Is the canonical $(n-1)$-plane bundle over the deleted total space of an orientable $n$-plane bundle orientable?

Let $\omega : E \to B$ be a real $n$-plane bundle, and $E_0$ the subspace of $E$ containing all the non-zero vectors. We can construct an $(n-1)$-plane bundle on $E_0$, where the fiber above a vector $v$ above a point $b \in B$ is simply $\omega^{-1}(b)/\mathbb{R}v$. If $\omega$ is orientable, is this vector bundle over $E_0$ orientable?

I think the answer is no, but it seems hard to find an easy counterexample. I'm interested in this, because the complex version of this construction is useful to define the Chern classes, and I wondered if this is one of the reason this construction is not used in the real case with integer coefficients. Another reason is that the Gysin sequence doesn't simplify nicely in dimension $n-1$ of course.

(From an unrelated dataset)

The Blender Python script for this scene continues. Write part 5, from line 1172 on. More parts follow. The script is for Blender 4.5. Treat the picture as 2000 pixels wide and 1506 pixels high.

The pullback of $\omega$ via $E_0 \rightarrow B$ is orientable, and the line bundle with fiber over $v$ being $\operatorname{span}(v)$ is trivial since it has an obvious non-zero section. Hence, the quotient bundle you describe is an orientable bundle modulo an orientable subbundle. Since all short exact sequences of vector bundles split, we know that this is equivalent to saying the sum of the quotient bundle and the trivial line bundle is isomorphic to the original bundle.

The direct sum of an orientable bundle with a nonorientable bundle is always nonorientable, so we deduce that the quotient bundle must be orientable.

There are universal constructions that work for both Stiefel-Whitney and Chern classes, but I am not sure if this one can be adapted or not.